Another federal judge, this one in California, blocked the Trump administration’s move to add a citizenship question. The injunction handed down by U.S. District Judge Richard Seeborg Wednesday was broader than the one handed down by a judge in New York earlier this year; Seeborg banned a citizenship question from being added to the census for any reason because it would harm the survey’s accuracy. Whether the question is removed will ultimately be up to the Supreme Court, which has scheduled arguments for reviewing the New York case for next month. The Trump administration submitted its brief defending the move on Wednesday.

Commerce Secretary Wilbur Ross, who ultimately made the decision to add the question, is slated to appear in front of the House Oversight Committee on Thursday, after the committee refused his request to delay the testimony.

The House Oversight Committee is also ramping up an investigation into alleged voter suppression in Georgia. It sent letters to Gov.
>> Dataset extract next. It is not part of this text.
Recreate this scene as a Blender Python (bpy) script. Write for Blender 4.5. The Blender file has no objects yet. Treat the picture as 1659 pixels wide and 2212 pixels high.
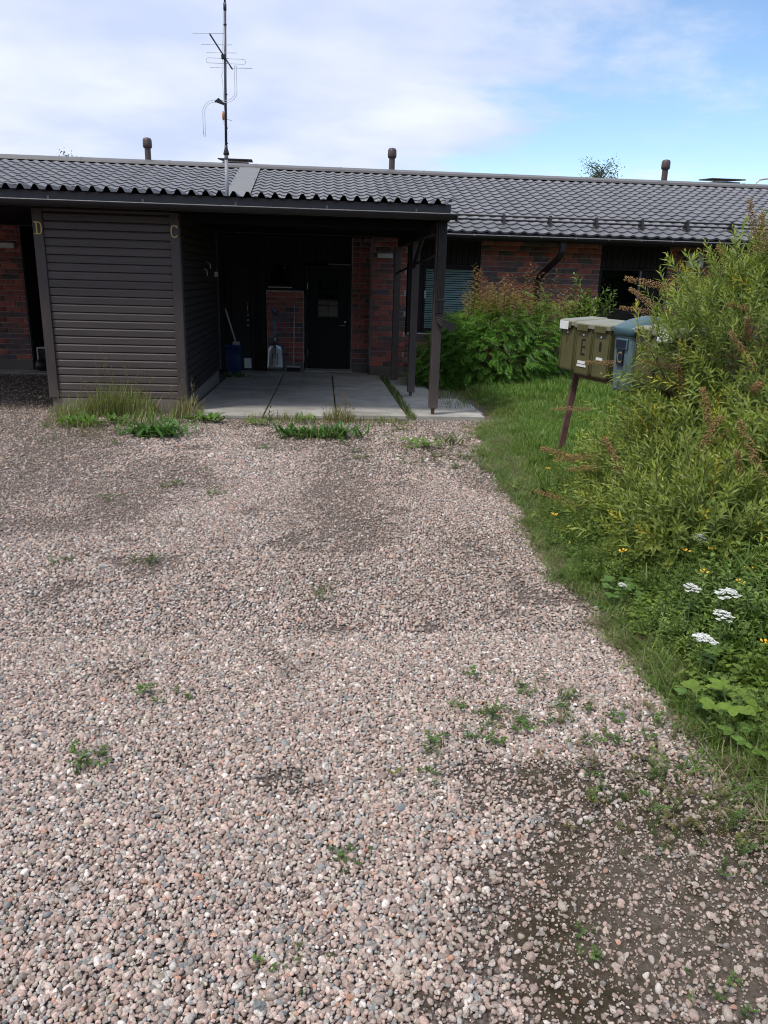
import bpy, math, random
import numpy as np
from mathutils import Matrix, Vector, Euler

random.seed(7)
rng = np.random.default_rng(11)
scene = bpy.context.scene
COL = scene.collection
R = math.radians
EYE = 1.58

# ------------------------------------------------------------------ camera
cam_data = bpy.data.cameras.new('camera')
cam_data.sensor_fit = 'HORIZONTAL'
cam_data.sensor_width = 36.0
cam_data.lens = 36.0 * 1662.0 / 1659.0
cam_data.clip_start = 0.05
cam_data.clip_end = 2000.0
cam = bpy.data.objects.new('camera', cam_data)
COL.objects.link(cam)
cam.matrix_world = (Matrix.Translation((0, 0, EYE)) @ Matrix.Rotation(R(-4.85), 4, 'Z')
                    @ Matrix.Rotation(R(90 - 17.0), 4, 'X') @ Matrix.Rotation(R(1.65), 4, 'Z'))
scene.camera = cam

# ------------------------------------------------------------------ sky
SUN_DIR = Vector((-0.40, -0.30, 0.86)).normalized()      # from the scene towards the sun
sun_el = math.asin(SUN_DIR.z)
sun_az = math.atan2(SUN_DIR.x, SUN_DIR.y)
world = bpy.data.worlds.new('World')
scene.world = world
world.use_nodes = True
wn, wl = world.node_tree.nodes, world.node_tree.links
wn.clear()
w_out = wn.new('ShaderNodeOutputWorld')
w_bg = wn.new('ShaderNodeBackground')
w_bg.inputs['Strength'].default_value = 0.13
sky = wn.new('ShaderNodeTexSky')
sky.sky_type = 'NISHITA'
sky.sun_disc = False
sky.sun_elevation = sun_el
sky.sun_rotation = sun_az
sky.altitude = 100
sky.air_density = 1.0
sky.dust_density = 0.0
sky.ozone_density = 4.0
tc = wn.new('ShaderNodeTexCoord')
sep = wn.new('ShaderNodeSeparateXYZ')
wl.new(tc.outputs['Generated'], sep.inputs[0])


def wmath(op, a, b=None, clamp=False):
    n = wn.new('ShaderNodeMath')
    n.operation = op
    n.use_clamp = clamp
    for k, v in enumerate((a, b)):
        if v is None:
            continue
        if isinstance(v, (int, float)):
            n.inputs[k].default_value = v
        else:
            wl.new(v, n.inputs[k])
    return n.outputs[0]


# a cloud deck seen from below: direction projected on a high plane
zc = wmath('ADD', wmath('MAXIMUM', sep.outputs['Z'], 0.0), 0.13)
comb = wn.new('ShaderNodeCombineXYZ')
wl.new(wmath('DIVIDE', sep.outputs['X'], zc), comb.inputs[0])
wl.new(wmath('DIVIDE', sep.outputs['Y'], zc), comb.inputs[1])
cn = wn.new('ShaderNodeTexNoise')
cn.inputs['Scale'].default_value = 0.85
cn.inputs['Detail'].default_value = 7.0
cn.inputs['Roughness'].default_value = 0.6
cn.inputs['Distortion'].default_value = 0.25
wl.new(comb.outputs[0], cn.inputs['Vector'])
cn2 = wn.new('ShaderNodeTexNoise')
cn2.inputs['Scale'].default_value = 0.9
cn2.inputs['Detail'].default_value = 5.0
wl.new(comb.outputs[0], cn2.inputs['Vector'])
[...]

Brian Kemp (R-GA), who previously served as the secretary of state, and current Secretary of State Brad Raffensperger, requesting documents on a range of controversial election policies and proposals.

The Iowa legislature is considering a bill that would effectively ban early voting sites at the state’s public universities. A bill that banned early voting on campuses in Florida was struck down by a judge last year. The Iowa legislation also shrinks the hours polls are open on Election Day and stiffens some of the requirements around absentee voting.

New Hampshire lawmakers are moving forward with a bipartisan effort to reform redistricting in the state. There are separate bills in the state House and Senate that would create independent redistricting commissions. Republican Gov. Chris Sununu has kept his power dry on the issue, saying that he doesn’t think that a change to the current system is urgently needed but also stopping short of vowing a veto.

Next Monday, an appeals court in Utah will hear arguments in Kansas’ appeal of the proof of citizenship voter registration case. A federal judge previously invalidated the requirement, which was championed by former Kansas Secretary of State Kris Kobach. Kansas is still defending the requirement in court, but has backed away from other Kobach policies.

The Supreme Court last Monday declined to take up a challenge to a Utah law that allows candidates to qualify for the primary ballot through one of two methods: collecting signatures or by winning votes at their party caucus convention. The Republican Party in the state sued over the law, but has been unsuccessful in blocking it.

House Democrats passed Friday their democracy overhaul legislation, which included measures to increase access to the polls, expand voter registration opportunities and reform redistricting. Senate Majority Leader Mitch McConnell vehemently opposes the bill, so it has no chance in the upper chamber.